O ganhador do Oscar desse ano teria apenas 27 segundos se mostrasse apenas as falas desses personagens.
Foi então que, navegando por esse tumblr (e sendo terrivelmente nerd) eu não pude deixar de pensar sobre a presença de personagens não-brancos em filmes de fantasia. Ou melhor – sobre a quase inexistência de personagens negros e de outras etnias nessas produções. Sim, pois se existe um gênero de filme que reflete ideais racistas da nossa sociedade, esse gênero é o da fantasia.
Seguido de perto por comédias românticas, que só não lidera esse ranking por causa do Will Smith.
Agora, calma, que eu acho que sei o que você vai falar.
“A maioria desses filmes é baseado em livros! Eles só estão sendo fiéis ao material”.
E até certo ponto, você tem razão. A maioria desses livros faz um péssimo trabalho em incluir personagens não-brancos. Há quem diga que isso é culpa de Tolkien, autor de Senhor dos Anéis, que criou um padrão de livros de fantasia para as gerações posteriores em que, qualquer que seja o mundo inventado, os personagens nele devem viver em cenários medievais, ter características físicas européias e falar com sotaque britânico.
Peter Dinklage é um dos únicos atores americanos em Game of Thrones, e mesmo ele forja um sotaque britânico. Detalhe: o autor dos livros também é americano.
Tolkien em si era um homem branco britânico em uma época de forte propaganda racista e machista, por isso não surpreende que ele tenha escrito livros em que os heróis são todos brancos como leite e apenas duas mulheres têm falas. Mesmo assim, me parece forçar a barra falar que os filmes que se seguiram estavam apenas sendo fiéis ao material ao não incluir atores não-brancos.
Uma porque a maioria das adaptações de livros para o cinema parecem cagar para o material original.
A história original nunca impediu Hollywood de escalar brancos para interpretar egípcios, árabes, latinos, orientais e afrodescendentes negros (tem um texto inteiro sobre isso aqui)

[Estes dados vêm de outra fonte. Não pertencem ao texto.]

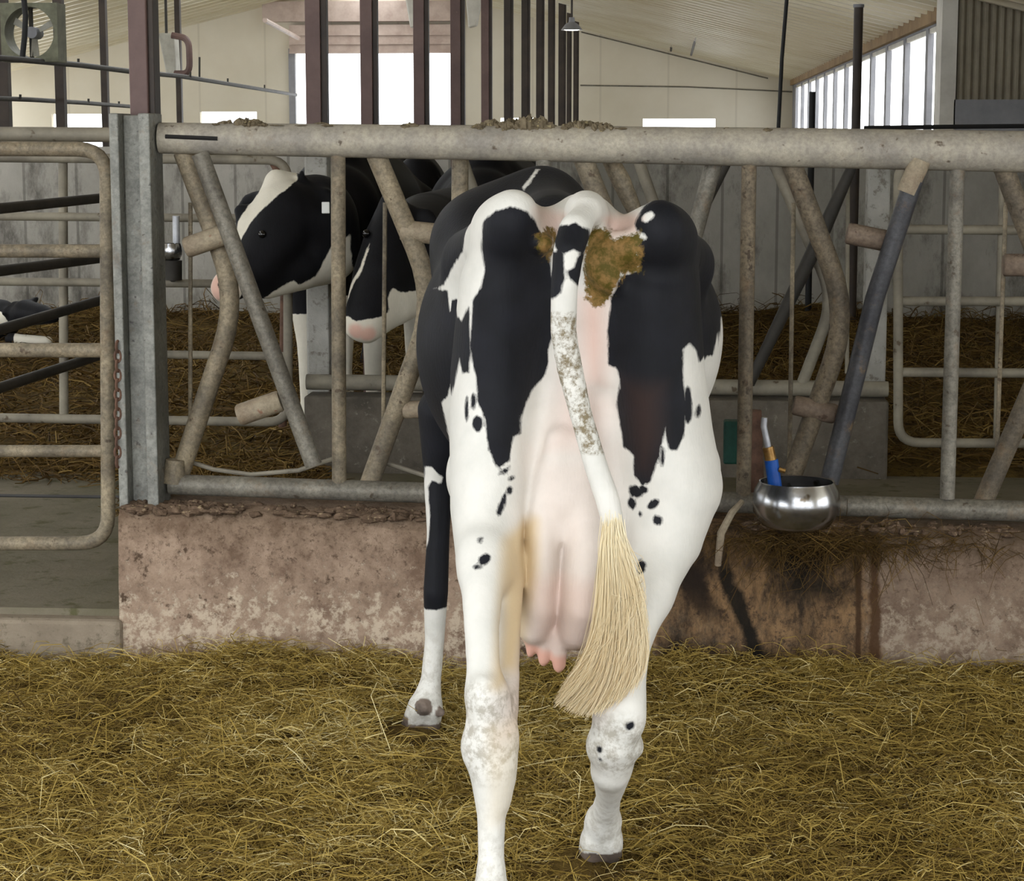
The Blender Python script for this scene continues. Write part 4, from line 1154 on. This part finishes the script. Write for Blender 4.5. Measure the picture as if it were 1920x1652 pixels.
# ------------------------------------------------------------------ strands: straw and tail hair
def strands(name, roots, dirs, lens, wid, sag, tint, m, parent=None, segs=3, curl=0.25, tipw=0.6):
    """many thin three-sided stalks as one mesh"""
    n = len(roots)
    up = np.array([0, 0, 1.0])
    d = dirs / np.linalg.norm(dirs, axis=1)[:, None]
    side = np.cross(d, rng.normal(0, 1, (n, 3))); side /= np.linalg.norm(side, axis=1)[:, None]
    nrm = np.cross(d, side)
    bendv = rng.normal(0, curl, n)[:, None] * side
    V_ = []
    for i in range(segs + 1):
        s = i / segs
        c = roots + d * (lens * s)[:, None] + bendv * (lens * (s - s * s) * 1.0)[:, None] * 2 + up * (sag * lens * s * s)[:, None]
        w = wid * (1 - (1 - tipw) * s)
        for q in range(3):
            a_ = 2.0944 * q
            V_.append(c + side * (w * math.cos(a_))[:, None] + nrm * (w * math.sin(a_))[:, None])
    V_ = np.stack(V_, 1)
    k = 3 * (segs + 1)
    base = (np.arange(n) * k)[:, None]
    fs = []
    for i in range(segs):
        for q in range(3):
            fs.append([i * 3 + q, i * 3 + (q + 1) % 3, (i + 1) * 3 + (q + 1) % 3, (i + 1) * 3 + q])
    F_ = (base[:, :, None] + np.array(fs)[None]).reshape(-1, 4)
    o = link_mesh(name, V_.reshape(-1, 3), F_, m, parent, True)
    set_attrs(o, n * k, tint=np.repeat(tint, k))
    return o

# tail switch: a full brush of blond hair
n = 9500
u = rng.uniform(0, 1, n) ** 0.9
a0, a1, a2 = np.array(at(1147, 955, 4.165)), np.array(at(1162, 1040, 4.155)), np.array(at(1161, 1130, 4.145))
v = np.clip(rng.normal(0.5, 0.29, n), 0, 1)
rt = np.where(u[:, None] < 0.5, a0 + (a1 - a0) * (u[:, None] * 2), a1 + (a2 - a1) * (u[:, None] * 2 - 1))
rt = rt + np.stack([(v - 0.5) * 0.022 + rng.normal(0, 0.004, n), rng.normal(0, 0.009, n), rng.normal(0, 0.004, n)], 1)
cut = rng.exponential(30, n)
tipx = 1044 + 146 * v + rng.normal(0, 4, n) + 0.55 * cut * (1 - v)
tipy = 1336 - 48 * np.abs(v - 0.35) ** 1.5 * 2.0 - cut
tip = np.array([tuple(at(a_, b_, 4.10)) for a_, b_ in zip(tipx, tipy)]) + np.stack([np.zeros(n), rng.normal(0, 0.026, n), np.zeros(n)], 1)
ln = np.linalg.norm(tip - rt, axis=1)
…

E outra porque estamos falando de mundos inteiramente inventados, em que a cor de pele dos personagens não faz diferença nenhuma para a trama (com exceção de alguns livros, como As Crônicas de Nárnia, por exemplo, que trazem temáticas bem racistas). Ou seja, dragão pode, fogo verde pode, gente voando em vassoura pode, personagem branco ser interpretado por ator negro CLARO QUE NÃO, MAS QUE ABSURDO, O LIVRO É INSPIRADO NA EUROPA MEDIEVAL, NÃO VIAJA!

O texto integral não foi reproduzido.